Despite Ukrainian forces regaining ground in the early autumn, the war continued to challenge the NBU. Almost at the same time as Pyshny became governor, Russian forces began massive missile strikes on Ukraine’s cities as well as its energy and communications infrastructure. Pyshny launched a project called ‘Power banking’ – a network of bank branches that can work when electricity and internet connections are broken and which now combines more than 2,000 entities. As a result, banks remained robust despite frequent power outages. Russia might attempt to knock infrastructure out for a prolonged period. But, even if it does so, the NBU can keep the banks and payments system running, first deputy governor Rozhkova says. 

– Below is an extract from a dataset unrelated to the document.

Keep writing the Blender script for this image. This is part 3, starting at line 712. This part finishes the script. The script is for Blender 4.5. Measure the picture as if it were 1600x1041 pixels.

The NBU will face further challenges as the war continues. Ukraine’s GDP shrank by around 30% during 2022, according to several estimates. Officials say they consider the length of the war and the destructiveness of Russian attacks as they weigh their monetary policy options. Central banks often say that the outlook is uncertain: yet few have experienced as much uncertainty as the NBU does now.

Branch of bank marked as Power Banking that works in blackout
National Bank of Ukraine
Branch of bank marked ‘Power Banking’ that will still work, even in a blackout

But the NBU has extraordinary achievements to its credit. It played a critical role in keeping a financial system going under exceptional strains and direct, state-led cyber attacks. Despite considerable pressures, it financed Ukraine’s national defence while maintaining a large measure of macroeconomic stability. The NBU’s staff coped with the invasion of their country with resilience, teamwork and ingenuity.